Joseph Cotten plays Howard Graham, an American armaments engineer on
an advisory mission to the Turkish government. On a stopover in Istanbul
with his wife, he is met by his company’s agent (Everett Sloane)
who ends up taking him out on the town. Then, during a magic act at
a nightclub, Graham narrowly escapes being assassinated. At the police
station, Chief Inspector Haki (Orson Welles) tells him that the Nazis
are behind the murder attempt, and that Graham needs to send his wife
to safety and then take a tramp steamer to a safe haven in Baku, on
the Caspian Sea. But once on the ship, Graham finds that the assassin
has followed him there.
Welles produced the film as a kind of quick knock-off in order to fulfill
his three-picture deal with RKO. The studio’s relationship with
Welles had soured after Citizen
Kane flopped at the box office (while inspiring unwanted
controversy as well), leading to the troubles besetting Welles’
second film, The
Magnificent Ambersons. It was to be a simpler affair:
a spy thriller adapted from an Eric Ambler novel and co-written by Welles
and Cotten. The showy, expressionist style has Welles’ fingerprints
all over it, and the cast is stocked with Mercury Theater veterans (Cotten,
Sloane, Ruth Warrick, Agnes Moorhead) and also stars Welles’ lover
at the time, Dolores Del Rio, as a seductive mystery woman on the ship.
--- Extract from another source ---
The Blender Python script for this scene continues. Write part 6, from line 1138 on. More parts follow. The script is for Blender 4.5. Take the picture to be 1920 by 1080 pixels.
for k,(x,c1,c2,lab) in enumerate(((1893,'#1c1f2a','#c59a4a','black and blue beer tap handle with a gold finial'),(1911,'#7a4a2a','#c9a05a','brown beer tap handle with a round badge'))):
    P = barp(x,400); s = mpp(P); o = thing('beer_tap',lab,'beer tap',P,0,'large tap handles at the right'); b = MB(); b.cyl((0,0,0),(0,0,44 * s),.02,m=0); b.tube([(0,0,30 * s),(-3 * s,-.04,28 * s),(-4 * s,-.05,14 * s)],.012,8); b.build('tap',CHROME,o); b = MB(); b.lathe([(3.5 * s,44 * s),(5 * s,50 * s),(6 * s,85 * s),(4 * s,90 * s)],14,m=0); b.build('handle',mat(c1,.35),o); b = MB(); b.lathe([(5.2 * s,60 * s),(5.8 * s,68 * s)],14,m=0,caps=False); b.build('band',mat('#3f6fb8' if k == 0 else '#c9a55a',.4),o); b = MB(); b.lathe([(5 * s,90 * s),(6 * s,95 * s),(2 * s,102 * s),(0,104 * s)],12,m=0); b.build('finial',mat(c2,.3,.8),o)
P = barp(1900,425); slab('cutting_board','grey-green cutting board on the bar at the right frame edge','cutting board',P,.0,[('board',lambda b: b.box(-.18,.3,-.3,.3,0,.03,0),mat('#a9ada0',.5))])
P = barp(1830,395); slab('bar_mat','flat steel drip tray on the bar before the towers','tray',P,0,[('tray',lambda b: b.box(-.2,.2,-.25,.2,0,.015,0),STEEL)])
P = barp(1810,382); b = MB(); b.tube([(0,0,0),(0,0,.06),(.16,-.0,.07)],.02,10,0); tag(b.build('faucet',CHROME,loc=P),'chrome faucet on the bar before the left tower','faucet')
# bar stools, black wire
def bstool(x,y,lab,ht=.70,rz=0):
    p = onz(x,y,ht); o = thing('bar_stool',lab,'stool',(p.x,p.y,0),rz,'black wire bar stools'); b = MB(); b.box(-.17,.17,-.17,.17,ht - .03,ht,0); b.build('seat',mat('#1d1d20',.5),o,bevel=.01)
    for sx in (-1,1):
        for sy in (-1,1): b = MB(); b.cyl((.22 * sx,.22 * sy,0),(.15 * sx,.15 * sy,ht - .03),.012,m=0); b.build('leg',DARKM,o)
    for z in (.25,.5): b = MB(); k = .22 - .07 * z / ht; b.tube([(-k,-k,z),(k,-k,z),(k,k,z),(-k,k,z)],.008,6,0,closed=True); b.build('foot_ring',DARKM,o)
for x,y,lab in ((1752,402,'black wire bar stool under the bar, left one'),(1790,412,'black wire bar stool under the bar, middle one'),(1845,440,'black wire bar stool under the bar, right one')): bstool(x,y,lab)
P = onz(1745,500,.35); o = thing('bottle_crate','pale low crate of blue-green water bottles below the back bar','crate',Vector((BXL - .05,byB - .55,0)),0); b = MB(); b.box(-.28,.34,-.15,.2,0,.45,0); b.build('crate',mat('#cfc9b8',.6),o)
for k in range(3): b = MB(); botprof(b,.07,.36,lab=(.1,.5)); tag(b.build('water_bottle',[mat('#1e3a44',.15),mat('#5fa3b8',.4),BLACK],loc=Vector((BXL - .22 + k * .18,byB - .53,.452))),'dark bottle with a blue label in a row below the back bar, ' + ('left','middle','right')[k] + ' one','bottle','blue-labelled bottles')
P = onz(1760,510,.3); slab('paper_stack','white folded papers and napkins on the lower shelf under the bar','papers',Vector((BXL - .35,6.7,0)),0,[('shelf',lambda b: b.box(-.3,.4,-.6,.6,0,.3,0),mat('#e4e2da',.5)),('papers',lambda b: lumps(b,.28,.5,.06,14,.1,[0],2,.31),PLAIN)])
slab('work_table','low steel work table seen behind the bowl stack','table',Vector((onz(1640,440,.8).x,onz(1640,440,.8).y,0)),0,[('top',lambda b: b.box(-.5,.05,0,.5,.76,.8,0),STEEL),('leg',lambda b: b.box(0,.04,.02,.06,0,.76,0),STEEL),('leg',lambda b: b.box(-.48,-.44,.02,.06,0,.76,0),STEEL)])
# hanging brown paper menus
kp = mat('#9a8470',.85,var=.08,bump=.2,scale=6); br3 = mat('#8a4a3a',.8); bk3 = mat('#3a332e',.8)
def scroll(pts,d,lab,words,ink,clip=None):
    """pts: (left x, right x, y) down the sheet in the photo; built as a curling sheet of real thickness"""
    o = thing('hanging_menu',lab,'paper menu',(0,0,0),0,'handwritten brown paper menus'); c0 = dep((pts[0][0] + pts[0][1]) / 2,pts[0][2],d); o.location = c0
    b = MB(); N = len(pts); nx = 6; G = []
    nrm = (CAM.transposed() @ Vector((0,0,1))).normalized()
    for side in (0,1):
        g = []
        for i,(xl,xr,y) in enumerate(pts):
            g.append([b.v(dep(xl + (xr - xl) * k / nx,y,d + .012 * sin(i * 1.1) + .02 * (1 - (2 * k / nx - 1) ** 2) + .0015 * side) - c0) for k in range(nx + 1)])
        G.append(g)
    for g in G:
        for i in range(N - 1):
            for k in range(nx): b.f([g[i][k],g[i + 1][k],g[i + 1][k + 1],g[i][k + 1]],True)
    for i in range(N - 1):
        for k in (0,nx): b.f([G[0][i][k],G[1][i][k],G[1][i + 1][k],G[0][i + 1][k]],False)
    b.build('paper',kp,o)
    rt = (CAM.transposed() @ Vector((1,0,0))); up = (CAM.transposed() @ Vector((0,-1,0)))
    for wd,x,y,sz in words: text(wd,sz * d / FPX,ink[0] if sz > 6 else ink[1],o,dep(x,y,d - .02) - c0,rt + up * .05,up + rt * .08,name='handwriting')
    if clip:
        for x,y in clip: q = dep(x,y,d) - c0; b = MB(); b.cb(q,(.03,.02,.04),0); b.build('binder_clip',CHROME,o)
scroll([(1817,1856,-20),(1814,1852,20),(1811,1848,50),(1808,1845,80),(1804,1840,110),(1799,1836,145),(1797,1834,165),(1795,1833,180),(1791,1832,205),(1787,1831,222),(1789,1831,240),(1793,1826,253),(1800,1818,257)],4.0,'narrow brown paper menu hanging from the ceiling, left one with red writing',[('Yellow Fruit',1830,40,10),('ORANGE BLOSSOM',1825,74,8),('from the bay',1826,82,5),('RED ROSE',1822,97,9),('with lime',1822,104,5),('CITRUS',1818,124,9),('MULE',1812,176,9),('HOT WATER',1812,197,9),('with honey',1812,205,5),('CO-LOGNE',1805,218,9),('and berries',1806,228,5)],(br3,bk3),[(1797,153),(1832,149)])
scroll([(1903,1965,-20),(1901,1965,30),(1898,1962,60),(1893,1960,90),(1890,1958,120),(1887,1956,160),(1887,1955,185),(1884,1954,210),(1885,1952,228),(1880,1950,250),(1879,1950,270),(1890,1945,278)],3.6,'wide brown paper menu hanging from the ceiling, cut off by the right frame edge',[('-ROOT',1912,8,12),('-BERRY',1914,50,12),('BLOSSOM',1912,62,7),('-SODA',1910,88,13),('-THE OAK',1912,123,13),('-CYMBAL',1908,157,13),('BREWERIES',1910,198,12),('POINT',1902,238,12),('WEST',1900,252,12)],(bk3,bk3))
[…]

There are conflicting versions of what happened; the most probable being
that the studio brought in one of their directors, Norman Foster, to
keep their errant bad boy in line.
If Foster really directed this film, he did a good job of imitating
Welles’ style. There are some good macabre touches, notably the
habitual playing of a scratchy old record by the weird, pudgy assassin
(Jack Moss). The atmospheric cutting and camera movement are the opposite
of the usual Hollywood “seamless” style. But it appears
that someone went at the film wildly with a pair of scissors. It’s
barely over an hour long, the story is jumbled and confusing, and some
of the characters and scenes seem haphazard and tangential to the plot.
Welles later claimed that the film was intended to be more intellectual
but that the studio tried to make it into an action film. In the end
this is a minor work, sometimes puzzling but never bad. The collection
of oddball characters on the ship keeps the viewer off guard, and overall
the movie is fast-paced and fun. I can understand, though, why Welles
always denied that he directed any of it. It is only an entertainment,
offering little to nothing in terms of ideas about life.